SEO Myths & Legends Article: The first myth I would like to debunk is what we talked about in "SEO Keyword Research".

DO NOT FOLLOW INDUSTRY LEADERS!

I cannot stress this enough. First to avoid confusion, I define "industry leader" as a broad term leader like "cars.com" for "cars", or "Dell.com" for "computers". Not the top ranking site for multi-word keywords. How these websites became an industry leader is a very different portion of SEO then what they are now. The number one factor in SEO ranking is traffic. Search engines rely on users as the final judge of both the search engines translation of your site and your SEO efforts. So industry leaders are not as concerned with SEO as you are. In life, I believe you should shoot for the stars. In SEO however, your goals should be small steps towards the stars. Grow with each step so your website becomes powerful enough to reach the stars and more importantly, stay there.

This next myth was slightly highlighted in the above paragraph. Your URL is not the most important thing. In the above paragraph I used cars.com and Dell as examples. Both market leaders, but only one has the keyword in their URL. It is not as important as people think, but more importantly, it leads to people launching multiple websites just to have multiple keywords in their URLs. I even see this advised from so called "professionals" and SEO advisers. This is horribly wrong and floods the internet with more websites making more wore work for search engines. In essence, you are competing with yourself.

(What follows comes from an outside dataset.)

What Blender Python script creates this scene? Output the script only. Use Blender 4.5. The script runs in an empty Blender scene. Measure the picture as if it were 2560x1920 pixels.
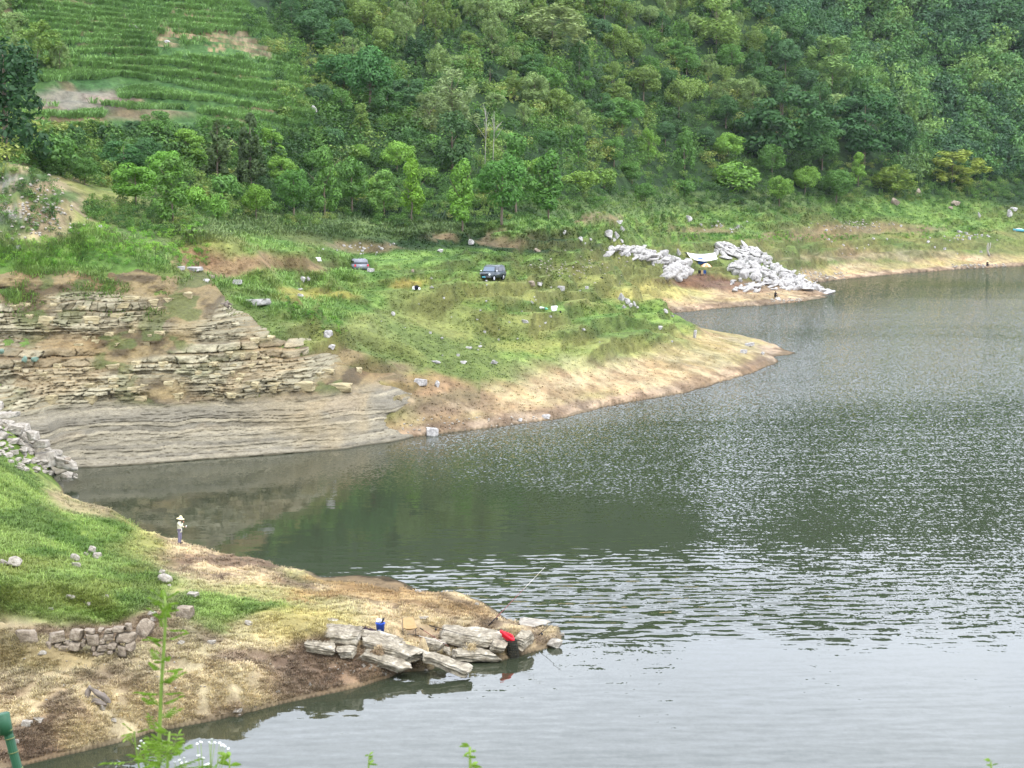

Build your site more like a grocery store. You are about "groceries", but each aisle (representing a page or topic) has a defined and generally related list of products offered in it. You define these "aisles" by making sure the content on the page(s) reflects the products in the aisles. You never walked into a grocery store and asked where the groceries are did you? But we have all asked where a specific product is. Would you shop at a grocery store that had dry foods in one store, dairy down the block, pet products around the corner, etc.? Then why do it on your website(s)?

Again, to avoid confusion in that last paragraph, we will reference our market leader cars.com. This site has dozens, maybe even 100's of topics on it. From reviews, loans, stories, marketplaces etc., all under one URL. It did not branch its finance and car loan section into another URL like "carfinacing.com" for example. However, the site is well designed to support all these topics and connects them in a relative and smart way, so both the user and the search engine understand this is a relative, albeit minor topic of the site. And guess what, at the time of writing this, cars.com comes up number eight in Google for the term "car financing".